Lost in many discussions is what happens to the engine of the economy at this point in the cycle. The private sector is the economy, not the government and not its non-federal central bank. If you are a citizen in debt up to your eyeballs with no realistic ability to pay that debt back and no one left to lend you money, cash becomes very valuable. And believe me, at this point in our economic cycle and country’s history, there are many, many people in this boat already. Many, many more are only one paycheck away from disaster – a family illness, job loss or some other slip on a banana peel and it’s game over. When thinking in “big picture” terms, this is important.

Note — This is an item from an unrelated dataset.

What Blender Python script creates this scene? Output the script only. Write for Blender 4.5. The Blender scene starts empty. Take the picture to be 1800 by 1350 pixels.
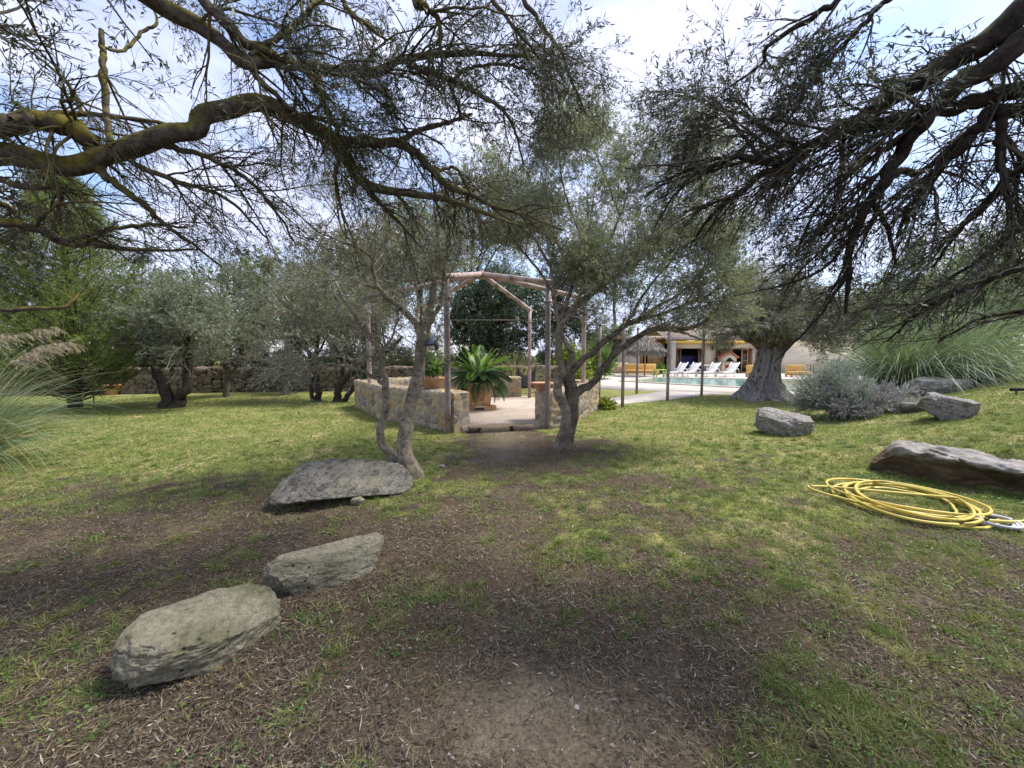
import bpy, math
import numpy as np
from mathutils import Vector
R = math.radians
# ------------------------------------------------------------------ camera, sky, sun
scene = bpy.context.scene
COL = scene.collection
EYE = 1.55; F = 675.0; TILT = R(4.24)
cam = bpy.data.cameras.new("camera"); cam_o = bpy.data.objects.new("camera", cam); COL.objects.link(cam_o)
cam_o.location = (0, 0, EYE); cam_o.rotation_euler = (R(90) - TILT, 0, 0)
cam.sensor_width = 36; cam.lens = 36 * F / 1800; cam.clip_start = .05; cam.clip_end = 2000
scene.camera = cam_o
scene.view_settings.view_transform = 'Standard'; scene.view_settings.look = 'None'
scene.view_settings.gamma = 1; scene.view_settings.exposure = 1.46
SUN_EL, SUN_AZ = R(57), R(74)          # azimuth clockwise from +Y
wd = bpy.data.worlds.new("World"); scene.world = wd; wd.use_nodes = True
nt = wd.node_tree; nt.nodes.clear()
def N(t, ty, **kw):
    n = t.nodes.new(ty)
    for k, v in kw.items(): setattr(n, k, v)
    return n
out = N(nt, 'ShaderNodeOutputWorld'); bg = N(nt, 'ShaderNodeBackground'); bg.inputs[1].default_value = .10
sky = N(nt, 'ShaderNodeTexSky'); sky.sky_type = 'NISHITA'; sky.sun_disc = False
sky.sun_elevation = SUN_EL; sky.sun_rotation = SUN_AZ; sky.air_density = 1.2; sky.dust_density = 1.0; sky.ozone_density = 1.5
tc = N(nt, 'ShaderNodeTexCoord'); mp = N(nt, 'ShaderNodeMapping'); mp.inputs['Scale'].default_value = (1.5, 1.5, 3.2); mp.inputs['Location'].default_value = (.63, .2, .1)
nz = N(nt, 'ShaderNodeTexNoise'); nz.inputs['Scale'].default_value = 1.7; nz.inputs['Detail'].default_value = 7; nz.inputs['Roughness'].default_value = .56
rp = N(nt, 'ShaderNodeValToRGB'); rp.color_ramp.elements[0].position = .36; rp.color_ramp.elements[1].position = .55
nz2 = N(nt, 'ShaderNodeTexNoise'); nz2.inputs['Scale'].default_value = 2.6; nz2.inputs['Detail'].default_value = 6
rp2 = N(nt, 'ShaderNodeValToRGB'); rp2.color_ramp.elements[0].position = .3; rp2.color_ramp.elements[1].position = .7
rp2.color_ramp.elements[0].color = (3.0, 3.3, 4.6, 1); rp2.color_ramp.elements[1].color = (4.35, 4.55, 5.65, 1)
mx = N(nt, 'ShaderNodeMix', data_type='RGBA')
bst = N(nt, 'ShaderNodeMix', data_type='RGBA', blend_type='MULTIPLY'); bst.inputs[0].default_value = 1; bst.inputs[7].default_value = (.85, .88, 1.0, 1)
L = nt.links.new
L(tc.outputs['Generated'], mp.inputs[0]); L(mp.outputs[0], nz.inputs['Vector']); L(nz.outputs['Fac'], rp.inputs[0])
L(mp.outputs[0], nz2.inputs['Vector']); L(nz2.outputs['Fac'], rp2.inputs[0])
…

For people who are in this situation, it doesn’t matter what widdle Timmy Geithner is doing to steal all he can from the taxpayer kitty. It might make these people mad and possibly (hopefully) mad enough to do something about it, but it doesn’t change their economic reality. They have to cut back, start saving, and start paying down debt. Alternatively, they can or may be forced to walk away from their debts without paying. Both of these trends are highly deflationary.